Singletary also was asked whether 40 times are overrated.

“Absolutely,” he reportedly said. “The No. 1 thing, when you look at film: the football player. The teams that win year in and year out are the teams that have football players.”

Is Te’o a football player? It sure looked like it during his Notre Dame days, at least until that January night against Alabama.

If Te’o isn’t a football player, especially an NFL football player, it’ll be because of more than his time in the 40. So many fast guys play slow in the NFL and so many slow guys play fast.

When scouting is referred to as an inexact science, that’s what they mean.
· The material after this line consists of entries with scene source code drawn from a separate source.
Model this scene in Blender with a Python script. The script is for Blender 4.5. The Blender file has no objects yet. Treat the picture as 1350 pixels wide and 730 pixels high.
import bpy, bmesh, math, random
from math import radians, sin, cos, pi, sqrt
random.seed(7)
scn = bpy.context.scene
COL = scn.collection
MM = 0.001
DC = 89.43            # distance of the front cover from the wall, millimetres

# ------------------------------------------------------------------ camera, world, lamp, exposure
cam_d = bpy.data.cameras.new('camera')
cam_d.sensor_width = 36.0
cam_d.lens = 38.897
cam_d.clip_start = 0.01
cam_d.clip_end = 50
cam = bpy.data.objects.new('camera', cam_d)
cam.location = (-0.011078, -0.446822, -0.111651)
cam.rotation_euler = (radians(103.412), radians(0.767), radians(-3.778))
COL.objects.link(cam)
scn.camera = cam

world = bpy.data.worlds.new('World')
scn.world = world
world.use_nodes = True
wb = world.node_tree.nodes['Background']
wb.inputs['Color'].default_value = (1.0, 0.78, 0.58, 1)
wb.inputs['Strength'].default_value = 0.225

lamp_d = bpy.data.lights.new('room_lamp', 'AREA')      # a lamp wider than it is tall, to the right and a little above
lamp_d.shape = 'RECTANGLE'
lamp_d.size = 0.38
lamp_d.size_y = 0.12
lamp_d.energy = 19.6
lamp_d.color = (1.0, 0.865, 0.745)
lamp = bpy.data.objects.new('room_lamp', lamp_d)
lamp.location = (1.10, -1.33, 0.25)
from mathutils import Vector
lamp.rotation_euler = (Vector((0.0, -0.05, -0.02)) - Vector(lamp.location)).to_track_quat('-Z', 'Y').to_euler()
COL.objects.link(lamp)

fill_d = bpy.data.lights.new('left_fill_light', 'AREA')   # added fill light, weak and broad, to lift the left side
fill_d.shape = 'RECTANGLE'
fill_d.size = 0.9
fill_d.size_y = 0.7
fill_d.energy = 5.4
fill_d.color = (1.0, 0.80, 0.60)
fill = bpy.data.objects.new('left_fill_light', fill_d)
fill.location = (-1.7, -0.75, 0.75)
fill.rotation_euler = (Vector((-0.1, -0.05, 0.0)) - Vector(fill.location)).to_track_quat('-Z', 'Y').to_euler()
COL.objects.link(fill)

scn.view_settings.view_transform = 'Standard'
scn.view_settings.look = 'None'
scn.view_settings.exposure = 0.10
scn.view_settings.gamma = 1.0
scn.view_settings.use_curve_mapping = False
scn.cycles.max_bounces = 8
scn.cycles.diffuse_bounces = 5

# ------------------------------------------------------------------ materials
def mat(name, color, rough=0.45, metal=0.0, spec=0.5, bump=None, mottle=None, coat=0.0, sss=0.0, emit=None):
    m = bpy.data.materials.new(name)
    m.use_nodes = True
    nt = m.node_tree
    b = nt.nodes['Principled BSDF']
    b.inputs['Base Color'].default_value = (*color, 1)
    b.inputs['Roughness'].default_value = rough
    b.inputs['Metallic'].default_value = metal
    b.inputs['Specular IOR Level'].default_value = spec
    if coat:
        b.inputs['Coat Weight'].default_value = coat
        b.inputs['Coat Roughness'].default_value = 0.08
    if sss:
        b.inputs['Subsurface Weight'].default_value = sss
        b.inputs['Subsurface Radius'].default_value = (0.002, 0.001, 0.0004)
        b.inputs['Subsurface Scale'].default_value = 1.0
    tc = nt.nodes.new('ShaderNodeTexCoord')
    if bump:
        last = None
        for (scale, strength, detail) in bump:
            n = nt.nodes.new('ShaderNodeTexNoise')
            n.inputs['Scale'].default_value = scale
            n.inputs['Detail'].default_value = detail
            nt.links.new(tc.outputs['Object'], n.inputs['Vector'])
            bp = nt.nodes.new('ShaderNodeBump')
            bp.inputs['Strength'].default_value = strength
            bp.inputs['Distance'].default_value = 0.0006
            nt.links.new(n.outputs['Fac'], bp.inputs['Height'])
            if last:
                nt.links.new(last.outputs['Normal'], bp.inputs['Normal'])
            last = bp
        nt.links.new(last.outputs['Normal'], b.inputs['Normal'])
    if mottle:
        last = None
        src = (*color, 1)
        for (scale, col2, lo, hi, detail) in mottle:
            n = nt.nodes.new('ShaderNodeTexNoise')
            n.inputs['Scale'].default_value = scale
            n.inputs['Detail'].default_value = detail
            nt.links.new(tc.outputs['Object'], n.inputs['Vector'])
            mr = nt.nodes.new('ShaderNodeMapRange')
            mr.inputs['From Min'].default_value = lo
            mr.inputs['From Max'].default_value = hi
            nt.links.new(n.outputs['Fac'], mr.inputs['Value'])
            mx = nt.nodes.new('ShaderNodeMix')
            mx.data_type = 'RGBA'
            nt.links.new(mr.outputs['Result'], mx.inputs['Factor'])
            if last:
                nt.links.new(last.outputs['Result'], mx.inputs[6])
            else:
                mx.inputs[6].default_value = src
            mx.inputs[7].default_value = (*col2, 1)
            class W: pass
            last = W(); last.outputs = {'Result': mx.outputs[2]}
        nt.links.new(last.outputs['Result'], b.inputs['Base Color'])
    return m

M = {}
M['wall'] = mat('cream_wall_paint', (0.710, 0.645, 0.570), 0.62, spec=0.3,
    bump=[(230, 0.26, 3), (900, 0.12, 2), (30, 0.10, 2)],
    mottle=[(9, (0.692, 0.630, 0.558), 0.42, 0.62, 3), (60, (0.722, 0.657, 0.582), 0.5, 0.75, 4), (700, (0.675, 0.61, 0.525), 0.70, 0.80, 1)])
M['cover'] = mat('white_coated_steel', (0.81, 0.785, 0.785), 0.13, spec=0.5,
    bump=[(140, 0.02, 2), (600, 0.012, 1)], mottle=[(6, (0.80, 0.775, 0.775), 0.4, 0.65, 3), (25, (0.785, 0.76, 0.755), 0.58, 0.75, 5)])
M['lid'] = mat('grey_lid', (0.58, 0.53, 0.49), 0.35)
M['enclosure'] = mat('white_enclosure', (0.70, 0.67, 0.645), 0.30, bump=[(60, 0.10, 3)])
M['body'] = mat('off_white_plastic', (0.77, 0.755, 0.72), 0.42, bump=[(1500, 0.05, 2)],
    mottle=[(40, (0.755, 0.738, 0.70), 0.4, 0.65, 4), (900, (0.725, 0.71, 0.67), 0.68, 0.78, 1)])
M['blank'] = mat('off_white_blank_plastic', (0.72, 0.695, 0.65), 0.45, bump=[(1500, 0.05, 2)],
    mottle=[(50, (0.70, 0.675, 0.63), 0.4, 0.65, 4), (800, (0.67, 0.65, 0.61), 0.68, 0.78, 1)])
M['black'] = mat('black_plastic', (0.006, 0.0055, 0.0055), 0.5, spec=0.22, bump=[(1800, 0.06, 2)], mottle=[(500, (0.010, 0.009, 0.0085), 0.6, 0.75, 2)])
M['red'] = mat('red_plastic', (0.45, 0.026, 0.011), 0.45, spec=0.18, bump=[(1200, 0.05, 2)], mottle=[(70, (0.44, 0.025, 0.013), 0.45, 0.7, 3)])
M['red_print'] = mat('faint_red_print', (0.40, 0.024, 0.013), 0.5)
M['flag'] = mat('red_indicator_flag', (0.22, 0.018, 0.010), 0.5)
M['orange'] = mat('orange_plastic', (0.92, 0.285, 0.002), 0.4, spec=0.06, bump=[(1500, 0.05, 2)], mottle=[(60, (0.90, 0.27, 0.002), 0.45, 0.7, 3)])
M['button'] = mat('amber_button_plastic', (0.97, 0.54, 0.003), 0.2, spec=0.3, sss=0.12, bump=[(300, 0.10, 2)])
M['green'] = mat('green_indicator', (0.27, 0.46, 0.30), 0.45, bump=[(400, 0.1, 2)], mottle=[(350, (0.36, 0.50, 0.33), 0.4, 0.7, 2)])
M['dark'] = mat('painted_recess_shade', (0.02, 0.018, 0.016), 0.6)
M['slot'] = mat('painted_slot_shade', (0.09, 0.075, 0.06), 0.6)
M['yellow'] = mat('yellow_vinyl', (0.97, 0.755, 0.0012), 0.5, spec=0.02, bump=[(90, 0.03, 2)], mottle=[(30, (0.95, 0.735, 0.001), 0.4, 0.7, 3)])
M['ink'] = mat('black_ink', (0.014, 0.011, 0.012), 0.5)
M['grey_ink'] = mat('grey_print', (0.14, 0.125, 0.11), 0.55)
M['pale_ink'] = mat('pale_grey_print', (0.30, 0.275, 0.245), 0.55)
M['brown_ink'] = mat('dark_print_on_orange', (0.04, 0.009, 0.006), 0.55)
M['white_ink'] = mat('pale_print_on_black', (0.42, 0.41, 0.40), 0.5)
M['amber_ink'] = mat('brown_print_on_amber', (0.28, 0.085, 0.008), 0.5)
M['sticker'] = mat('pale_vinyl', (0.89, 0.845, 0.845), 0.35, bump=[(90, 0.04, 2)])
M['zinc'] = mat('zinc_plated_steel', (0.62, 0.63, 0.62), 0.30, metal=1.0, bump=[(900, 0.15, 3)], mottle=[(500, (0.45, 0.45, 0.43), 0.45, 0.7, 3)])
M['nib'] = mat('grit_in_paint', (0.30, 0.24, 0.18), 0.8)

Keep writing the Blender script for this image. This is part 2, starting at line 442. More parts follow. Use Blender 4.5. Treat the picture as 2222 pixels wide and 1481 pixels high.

A lot of Te’o’s chances in the NFL will depend on whether he gets lucky like Singletary did and joins a team with defensive tackles like Dan Hampton and Steve McMichael to shield him from blockers. Do the Bears have anyone like that now?

Speaking of middle linebackers, consider the word on Dick Butkus, the greatest ever to play the position.

Former Bears teammate Ed O’Bradovich told espnchicago.com in 2011 that Butkus took “three days to run a 100-yard dash” but for 20 yards in any direction “nobody was quicker.”

While wondering whether anyone timed Te’o in the 20 going north, south, east and west, consider what Doug Buffone told espnchicago about playing next to Butkus:

“There’s the 40 speed and there’s the speed when you get on the field, recognition of what’s going on and getting there before the other guy, and that’s what Dick had.”

Does that describe Te’o, too, or doesn’t it?

What’s intriguing is that NFL scouts don’t seem to know.

All those stopwatches Tuesday at Notre Dame’s pro day probably didn’t help decide because, you know, what’s a player’s time in the 40 got to do with it anyway?